### WHAT IS EXPECTED
Begin with the first line of the listing and quote every line through the one containing "so.rotation_euler = SUN_DIR.to_track_quat('-Z', 'Y').to_euler()"; give only those lines.

### INFORMATION PROVIDED
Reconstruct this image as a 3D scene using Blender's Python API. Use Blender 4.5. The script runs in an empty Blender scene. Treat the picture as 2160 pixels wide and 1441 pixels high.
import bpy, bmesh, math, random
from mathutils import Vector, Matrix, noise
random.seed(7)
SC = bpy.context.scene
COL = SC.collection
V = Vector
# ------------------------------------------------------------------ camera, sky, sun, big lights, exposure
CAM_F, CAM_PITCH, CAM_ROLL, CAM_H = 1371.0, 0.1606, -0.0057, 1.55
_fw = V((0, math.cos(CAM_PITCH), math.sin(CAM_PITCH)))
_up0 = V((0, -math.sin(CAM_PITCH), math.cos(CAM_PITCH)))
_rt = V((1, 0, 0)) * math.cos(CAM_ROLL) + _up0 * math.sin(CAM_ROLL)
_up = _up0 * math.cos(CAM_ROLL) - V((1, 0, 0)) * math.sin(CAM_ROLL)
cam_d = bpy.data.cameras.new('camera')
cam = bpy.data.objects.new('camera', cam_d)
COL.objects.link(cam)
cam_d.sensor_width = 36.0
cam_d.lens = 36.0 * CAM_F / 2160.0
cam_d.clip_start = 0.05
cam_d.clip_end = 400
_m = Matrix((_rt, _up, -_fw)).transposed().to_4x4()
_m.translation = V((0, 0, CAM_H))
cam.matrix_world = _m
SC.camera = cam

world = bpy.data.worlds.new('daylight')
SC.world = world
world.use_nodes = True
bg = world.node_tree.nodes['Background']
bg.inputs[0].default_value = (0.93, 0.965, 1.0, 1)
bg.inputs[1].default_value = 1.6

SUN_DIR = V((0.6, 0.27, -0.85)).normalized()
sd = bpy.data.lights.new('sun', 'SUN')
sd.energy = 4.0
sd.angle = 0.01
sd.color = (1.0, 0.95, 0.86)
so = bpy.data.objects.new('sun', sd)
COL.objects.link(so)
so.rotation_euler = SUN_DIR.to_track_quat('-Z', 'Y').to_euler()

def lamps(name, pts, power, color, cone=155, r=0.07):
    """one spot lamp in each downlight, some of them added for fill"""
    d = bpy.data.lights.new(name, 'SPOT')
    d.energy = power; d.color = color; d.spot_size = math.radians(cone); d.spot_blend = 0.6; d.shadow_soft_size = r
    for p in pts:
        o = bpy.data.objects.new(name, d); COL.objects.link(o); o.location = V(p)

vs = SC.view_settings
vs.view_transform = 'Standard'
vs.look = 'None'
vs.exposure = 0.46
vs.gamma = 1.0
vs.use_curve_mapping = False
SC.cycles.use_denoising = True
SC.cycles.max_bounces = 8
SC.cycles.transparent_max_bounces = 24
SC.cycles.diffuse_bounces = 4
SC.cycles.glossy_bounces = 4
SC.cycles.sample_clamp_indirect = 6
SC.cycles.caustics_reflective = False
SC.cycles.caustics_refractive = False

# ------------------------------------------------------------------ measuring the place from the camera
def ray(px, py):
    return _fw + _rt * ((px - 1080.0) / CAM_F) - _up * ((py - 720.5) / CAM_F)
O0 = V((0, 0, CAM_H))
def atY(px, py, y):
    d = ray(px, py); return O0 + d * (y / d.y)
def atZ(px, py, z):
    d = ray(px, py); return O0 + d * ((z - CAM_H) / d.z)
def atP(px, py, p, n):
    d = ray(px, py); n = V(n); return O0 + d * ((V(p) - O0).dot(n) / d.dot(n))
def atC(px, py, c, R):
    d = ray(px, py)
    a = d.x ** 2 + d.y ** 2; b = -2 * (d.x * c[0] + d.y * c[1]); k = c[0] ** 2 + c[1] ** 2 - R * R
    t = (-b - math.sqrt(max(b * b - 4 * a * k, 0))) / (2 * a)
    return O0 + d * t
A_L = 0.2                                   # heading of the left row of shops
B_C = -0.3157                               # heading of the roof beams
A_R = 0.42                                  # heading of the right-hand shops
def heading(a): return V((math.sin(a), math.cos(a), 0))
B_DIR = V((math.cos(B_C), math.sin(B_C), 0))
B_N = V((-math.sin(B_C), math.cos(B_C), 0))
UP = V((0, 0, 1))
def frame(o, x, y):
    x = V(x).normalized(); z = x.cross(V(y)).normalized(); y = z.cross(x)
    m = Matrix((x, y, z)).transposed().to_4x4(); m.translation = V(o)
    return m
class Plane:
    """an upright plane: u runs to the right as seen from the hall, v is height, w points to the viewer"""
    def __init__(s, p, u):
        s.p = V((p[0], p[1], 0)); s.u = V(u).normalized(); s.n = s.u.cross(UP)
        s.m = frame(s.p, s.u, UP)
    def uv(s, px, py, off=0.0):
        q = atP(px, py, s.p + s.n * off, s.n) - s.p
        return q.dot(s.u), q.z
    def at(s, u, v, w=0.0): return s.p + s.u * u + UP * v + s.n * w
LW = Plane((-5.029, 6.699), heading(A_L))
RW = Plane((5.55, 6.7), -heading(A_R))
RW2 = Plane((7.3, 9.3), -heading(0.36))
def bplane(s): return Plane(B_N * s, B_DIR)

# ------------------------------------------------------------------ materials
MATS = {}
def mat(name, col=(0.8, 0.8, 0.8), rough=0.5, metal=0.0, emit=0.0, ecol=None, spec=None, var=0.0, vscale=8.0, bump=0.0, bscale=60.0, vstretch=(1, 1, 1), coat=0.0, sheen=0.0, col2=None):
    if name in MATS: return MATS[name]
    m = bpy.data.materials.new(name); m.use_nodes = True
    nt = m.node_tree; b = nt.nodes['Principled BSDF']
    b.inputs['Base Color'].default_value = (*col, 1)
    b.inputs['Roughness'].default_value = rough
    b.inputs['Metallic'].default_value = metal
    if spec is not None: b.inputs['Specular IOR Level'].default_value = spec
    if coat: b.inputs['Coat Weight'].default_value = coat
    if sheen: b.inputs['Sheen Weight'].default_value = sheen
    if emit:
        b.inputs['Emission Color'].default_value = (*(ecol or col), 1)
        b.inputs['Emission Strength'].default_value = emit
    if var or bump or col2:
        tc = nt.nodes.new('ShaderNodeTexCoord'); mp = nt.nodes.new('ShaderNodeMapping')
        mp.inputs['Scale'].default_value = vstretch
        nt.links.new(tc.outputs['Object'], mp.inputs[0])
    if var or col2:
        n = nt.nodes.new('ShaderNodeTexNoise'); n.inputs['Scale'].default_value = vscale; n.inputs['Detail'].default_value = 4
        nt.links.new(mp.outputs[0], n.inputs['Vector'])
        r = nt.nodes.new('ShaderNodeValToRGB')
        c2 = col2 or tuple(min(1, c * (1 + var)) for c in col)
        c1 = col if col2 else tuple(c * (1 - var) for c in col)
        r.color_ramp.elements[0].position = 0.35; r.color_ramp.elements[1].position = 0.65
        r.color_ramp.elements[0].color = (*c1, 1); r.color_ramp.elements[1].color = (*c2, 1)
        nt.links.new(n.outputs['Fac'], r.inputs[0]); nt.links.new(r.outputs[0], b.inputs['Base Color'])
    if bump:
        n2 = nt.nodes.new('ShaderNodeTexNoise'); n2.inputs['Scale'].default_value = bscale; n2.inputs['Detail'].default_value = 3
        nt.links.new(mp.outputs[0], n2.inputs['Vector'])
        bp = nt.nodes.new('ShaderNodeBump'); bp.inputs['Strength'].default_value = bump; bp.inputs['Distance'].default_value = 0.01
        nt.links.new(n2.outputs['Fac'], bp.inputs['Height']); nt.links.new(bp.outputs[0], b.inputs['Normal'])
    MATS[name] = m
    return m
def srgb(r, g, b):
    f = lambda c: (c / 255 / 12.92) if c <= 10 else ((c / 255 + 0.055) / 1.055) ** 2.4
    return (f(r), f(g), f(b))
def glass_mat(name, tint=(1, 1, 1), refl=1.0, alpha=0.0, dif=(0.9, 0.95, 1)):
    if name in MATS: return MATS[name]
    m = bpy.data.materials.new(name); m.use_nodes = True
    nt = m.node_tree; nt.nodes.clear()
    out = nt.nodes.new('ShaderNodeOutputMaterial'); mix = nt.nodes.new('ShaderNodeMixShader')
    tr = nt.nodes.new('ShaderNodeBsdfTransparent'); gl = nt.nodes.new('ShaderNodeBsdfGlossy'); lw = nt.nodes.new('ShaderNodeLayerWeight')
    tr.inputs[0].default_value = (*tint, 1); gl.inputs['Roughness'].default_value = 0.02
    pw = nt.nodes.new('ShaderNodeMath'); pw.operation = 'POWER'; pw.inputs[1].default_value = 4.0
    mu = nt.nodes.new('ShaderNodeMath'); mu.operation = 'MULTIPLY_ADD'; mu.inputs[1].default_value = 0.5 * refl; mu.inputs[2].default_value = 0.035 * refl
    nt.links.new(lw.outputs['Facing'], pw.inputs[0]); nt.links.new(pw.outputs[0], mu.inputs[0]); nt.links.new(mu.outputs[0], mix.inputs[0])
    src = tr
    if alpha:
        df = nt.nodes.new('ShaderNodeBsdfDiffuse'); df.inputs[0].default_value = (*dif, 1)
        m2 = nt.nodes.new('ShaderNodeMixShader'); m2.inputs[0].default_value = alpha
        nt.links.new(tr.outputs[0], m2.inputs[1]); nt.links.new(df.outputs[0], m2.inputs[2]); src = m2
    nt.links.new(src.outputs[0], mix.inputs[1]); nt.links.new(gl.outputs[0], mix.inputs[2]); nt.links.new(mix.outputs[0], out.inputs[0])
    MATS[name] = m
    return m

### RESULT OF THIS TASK
Reconstruct this image as a 3D scene using Blender's Python API. Use Blender 4.5. The script runs in an empty Blender scene. Treat the picture as 2160 pixels wide and 1441 pixels high.
import bpy, bmesh, math, random
from mathutils import Vector, Matrix, noise
random.seed(7)
SC = bpy.context.scene
COL = SC.collection
V = Vector
# ------------------------------------------------------------------ camera, sky, sun, big lights, exposure
CAM_F, CAM_PITCH, CAM_ROLL, CAM_H = 1371.0, 0.1606, -0.0057, 1.55
_fw = V((0, math.cos(CAM_PITCH), math.sin(CAM_PITCH)))
_up0 = V((0, -math.sin(CAM_PITCH), math.cos(CAM_PITCH)))
_rt = V((1, 0, 0)) * math.cos(CAM_ROLL) + _up0 * math.sin(CAM_ROLL)
_up = _up0 * math.cos(CAM_ROLL) - V((1, 0, 0)) * math.sin(CAM_ROLL)
cam_d = bpy.data.cameras.new('camera')
cam = bpy.data.objects.new('camera', cam_d)
COL.objects.link(cam)
cam_d.sensor_width = 36.0
cam_d.lens = 36.0 * CAM_F / 2160.0
cam_d.clip_start = 0.05
cam_d.clip_end = 400
_m = Matrix((_rt, _up, -_fw)).transposed().to_4x4()
_m.translation = V((0, 0, CAM_H))
cam.matrix_world = _m
SC.camera = cam

world = bpy.data.worlds.new('daylight')
SC.world = world
world.use_nodes = True
bg = world.node_tree.nodes['Background']
bg.inputs[0].default_value = (0.93, 0.965, 1.0, 1)
bg.inputs[1].default_value = 1.6

SUN_DIR = V((0.6, 0.27, -0.85)).normalized()
sd = bpy.data.lights.new('sun', 'SUN')
sd.energy = 4.0
sd.angle = 0.01
sd.color = (1.0, 0.95, 0.86)
so = bpy.data.objects.new('sun', sd)
COL.objects.link(so)
so.rotation_euler = SUN_DIR.to_track_quat('-Z', 'Y').to_euler()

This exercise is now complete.